_The request_:
Write out all of the data exactly as it appears.

_Collected data_:
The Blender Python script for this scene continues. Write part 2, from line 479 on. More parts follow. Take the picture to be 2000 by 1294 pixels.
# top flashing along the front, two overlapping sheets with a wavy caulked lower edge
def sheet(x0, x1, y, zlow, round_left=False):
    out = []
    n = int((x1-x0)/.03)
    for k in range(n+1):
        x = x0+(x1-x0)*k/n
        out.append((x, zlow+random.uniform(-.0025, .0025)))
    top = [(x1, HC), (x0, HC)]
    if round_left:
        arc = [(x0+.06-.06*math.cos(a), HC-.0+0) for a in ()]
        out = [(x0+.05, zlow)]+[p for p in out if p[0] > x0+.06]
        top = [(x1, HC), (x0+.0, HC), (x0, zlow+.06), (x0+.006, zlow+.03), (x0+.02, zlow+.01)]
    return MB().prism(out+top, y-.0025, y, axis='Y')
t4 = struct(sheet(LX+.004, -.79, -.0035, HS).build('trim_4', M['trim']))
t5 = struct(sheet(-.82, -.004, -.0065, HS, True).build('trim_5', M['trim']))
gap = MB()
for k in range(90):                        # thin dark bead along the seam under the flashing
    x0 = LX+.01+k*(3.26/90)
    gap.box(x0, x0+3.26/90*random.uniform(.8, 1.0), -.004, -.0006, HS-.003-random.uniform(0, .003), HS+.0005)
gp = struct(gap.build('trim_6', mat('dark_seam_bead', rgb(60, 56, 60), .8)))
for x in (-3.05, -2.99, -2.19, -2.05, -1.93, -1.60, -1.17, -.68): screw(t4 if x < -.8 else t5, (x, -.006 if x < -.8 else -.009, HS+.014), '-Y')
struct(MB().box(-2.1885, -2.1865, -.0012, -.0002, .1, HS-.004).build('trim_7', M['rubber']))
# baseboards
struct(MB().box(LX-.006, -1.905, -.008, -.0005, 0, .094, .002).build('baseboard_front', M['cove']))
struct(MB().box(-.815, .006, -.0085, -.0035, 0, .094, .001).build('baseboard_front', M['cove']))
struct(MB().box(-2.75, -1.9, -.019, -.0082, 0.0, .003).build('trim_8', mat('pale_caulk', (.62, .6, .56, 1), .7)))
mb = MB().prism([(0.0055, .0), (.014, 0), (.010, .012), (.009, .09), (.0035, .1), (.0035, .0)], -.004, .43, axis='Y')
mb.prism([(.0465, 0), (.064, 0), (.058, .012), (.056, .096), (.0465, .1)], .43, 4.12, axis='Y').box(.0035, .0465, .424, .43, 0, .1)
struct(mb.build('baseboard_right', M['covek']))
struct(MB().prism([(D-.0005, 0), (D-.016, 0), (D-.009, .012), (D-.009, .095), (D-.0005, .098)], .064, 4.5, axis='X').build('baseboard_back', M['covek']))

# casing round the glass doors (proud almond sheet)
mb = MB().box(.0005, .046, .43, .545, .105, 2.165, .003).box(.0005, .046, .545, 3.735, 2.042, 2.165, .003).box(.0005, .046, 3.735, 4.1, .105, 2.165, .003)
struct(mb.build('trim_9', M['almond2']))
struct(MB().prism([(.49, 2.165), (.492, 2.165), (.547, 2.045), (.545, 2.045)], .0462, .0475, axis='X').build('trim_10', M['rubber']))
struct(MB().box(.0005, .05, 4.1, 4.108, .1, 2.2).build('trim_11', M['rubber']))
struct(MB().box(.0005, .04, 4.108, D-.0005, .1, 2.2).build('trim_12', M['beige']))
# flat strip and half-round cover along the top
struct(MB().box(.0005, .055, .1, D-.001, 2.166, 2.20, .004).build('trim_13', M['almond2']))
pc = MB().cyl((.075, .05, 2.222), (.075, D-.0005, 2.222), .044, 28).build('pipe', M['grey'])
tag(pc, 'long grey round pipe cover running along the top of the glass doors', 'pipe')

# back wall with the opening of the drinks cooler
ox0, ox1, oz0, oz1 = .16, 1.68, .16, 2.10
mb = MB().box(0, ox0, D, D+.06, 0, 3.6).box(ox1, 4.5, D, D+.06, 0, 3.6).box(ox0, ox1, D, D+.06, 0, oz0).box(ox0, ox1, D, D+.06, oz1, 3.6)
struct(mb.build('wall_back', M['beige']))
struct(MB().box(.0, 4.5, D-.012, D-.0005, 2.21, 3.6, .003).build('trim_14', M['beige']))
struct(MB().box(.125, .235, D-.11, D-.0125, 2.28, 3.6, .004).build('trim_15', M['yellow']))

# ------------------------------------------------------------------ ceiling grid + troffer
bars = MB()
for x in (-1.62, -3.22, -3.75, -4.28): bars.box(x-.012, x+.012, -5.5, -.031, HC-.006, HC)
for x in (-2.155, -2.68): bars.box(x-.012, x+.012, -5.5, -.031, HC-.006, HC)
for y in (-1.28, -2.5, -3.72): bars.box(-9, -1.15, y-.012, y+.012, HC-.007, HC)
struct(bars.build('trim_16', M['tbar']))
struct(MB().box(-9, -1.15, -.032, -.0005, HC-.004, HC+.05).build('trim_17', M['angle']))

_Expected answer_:
The Blender Python script for this scene continues. Write part 2, from line 479 on. More parts follow. Take the picture to be 2000 by 1294 pixels.
# top flashing along the front, two overlapping sheets with a wavy caulked lower edge
def sheet(x0, x1, y, zlow, round_left=False):
    out = []
    n = int((x1-x0)/.03)
    for k in range(n+1):
        x = x0+(x1-x0)*k/n
        out.append((x, zlow+random.uniform(-.0025, .0025)))
    top = [(x1, HC), (x0, HC)]
    if round_left:
        arc = [(x0+.06-.06*math.cos(a), HC-.0+0) for a in ()]
        out = [(x0+.05, zlow)]+[p for p in out if p[0] > x0+.06]
        top = [(x1, HC), (x0+.0, HC), (x0, zlow+.06), (x0+.006, zlow+.03), (x0+.02, zlow+.01)]
    return MB().prism(out+top, y-.0025, y, axis='Y')
t4 = struct(sheet(LX+.004, -.79, -.0035, HS).build('trim_4', M['trim']))
t5 = struct(sheet(-.82, -.004, -.0065, HS, True).build('trim_5', M['trim']))
gap = MB()
for k in range(90):                        # thin dark bead along the seam under the flashing
    x0 = LX+.01+k*(3.26/90)
    gap.box(x0, x0+3.26/90*random.uniform(.8, 1.0), -.004, -.0006, HS-.003-random.uniform(0, .003), HS+.0005)
gp = struct(gap.build('trim_6', mat('dark_seam_bead', rgb(60, 56, 60), .8)))
for x in (-3.05, -2.99, -2.19, -2.05, -1.93, -1.60, -1.17, -.68): screw(t4 if x < -.8 else t5, (x, -.006 if x < -.8 else -.009, HS+.014), '-Y')
struct(MB().box(-2.1885, -2.1865, -.0012, -.0002, .1, HS-.004).build('trim_7', M['rubber']))
# baseboards
struct(MB().box(LX-.006, -1.905, -.008, -.0005, 0, .094, .002).build('baseboard_front', M['cove']))
struct(MB().box(-.815, .006, -.0085, -.0035, 0, .094, .001).build('baseboard_front', M['cove']))
struct(MB().box(-2.75, -1.9, -.019, -.0082, 0.0, .003).build('trim_8', mat('pale_caulk', (.62, .6, .56, 1), .7)))
mb = MB().prism([(0.0055, .0), (.014, 0), (.010, .012), (.009, .09), (.0035, .1), (.0035, .0)], -.004, .43, axis='Y')
mb.prism([(.0465, 0), (.064, 0), (.058, .012), (.056, .096), (.0465, .1)], .43, 4.12, axis='Y').box(.0035, .0465, .424, .43, 0, .1)
struct(mb.build('baseboard_right', M['covek']))
struct(MB().prism([(D-.0005, 0), (D-.016, 0), (D-.009, .012), (D-.009, .095), (D-.0005, .098)], .064, 4.5, axis='X').build('baseboard_back', M['covek']))

# casing round the glass doors (proud almond sheet)
mb = MB().box(.0005, .046, .43, .545, .105, 2.165, .003).box(.0005, .046, .545, 3.735, 2.042, 2.165, .003).box(.0005, .046, 3.735, 4.1, .105, 2.165, .003)
struct(mb.build('trim_9', M['almond2']))
struct(MB().prism([(.49, 2.165), (.492, 2.165), (.547, 2.045), (.545, 2.045)], .0462, .0475, axis='X').build('trim_10', M['rubber']))
struct(MB().box(.0005, .05, 4.1, 4.108, .1, 2.2).build('trim_11', M['rubber']))
struct(MB().box(.0005, .04, 4.108, D-.0005, .1, 2.2).build('trim_12', M['beige']))
# flat strip and half-round cover along the top
struct(MB().box(.0005, .055, .1, D-.001, 2.166, 2.20, .004).build('trim_13', M['almond2']))
pc = MB().cyl((.075, .05, 2.222), (.075, D-.0005, 2.222), .044, 28).build('pipe', M['grey'])
tag(pc, 'long grey round pipe cover running along the top of the glass doors', 'pipe')

# back wall with the opening of the drinks cooler
ox0, ox1, oz0, oz1 = .16, 1.68, .16, 2.10
mb = MB().box(0, ox0, D, D+.06, 0, 3.6).box(ox1, 4.5, D, D+.06, 0, 3.6).box(ox0, ox1, D, D+.06, 0, oz0).box(ox0, ox1, D, D+.06, oz1, 3.6)
struct(mb.build('wall_back', M['beige']))
struct(MB().box(.0, 4.5, D-.012, D-.0005, 2.21, 3.6, .003).build('trim_14', M['beige']))
struct(MB().box(.125, .235, D-.11, D-.0125, 2.28, 3.6, .004).build('trim_15', M['yellow']))

# ------------------------------------------------------------------ ceiling grid + troffer
bars = MB()
for x in (-1.62, -3.22, -3.75, -4.28): bars.box(x-.012, x+.012, -5.5, -.031, HC-.006, HC)
for x in (-2.155, -2.68): bars.box(x-.012, x+.012, -5.5, -.031, HC-.006, HC)
for y in (-1.28, -2.5, -3.72): bars.box(-9, -1.15, y-.012, y+.012, HC-.007, HC)
struct(bars.build('trim_16', M['tbar']))
struct(MB().box(-9, -1.15, -.032, -.0005, HC-.004, HC+.05).build('trim_17', M['angle']))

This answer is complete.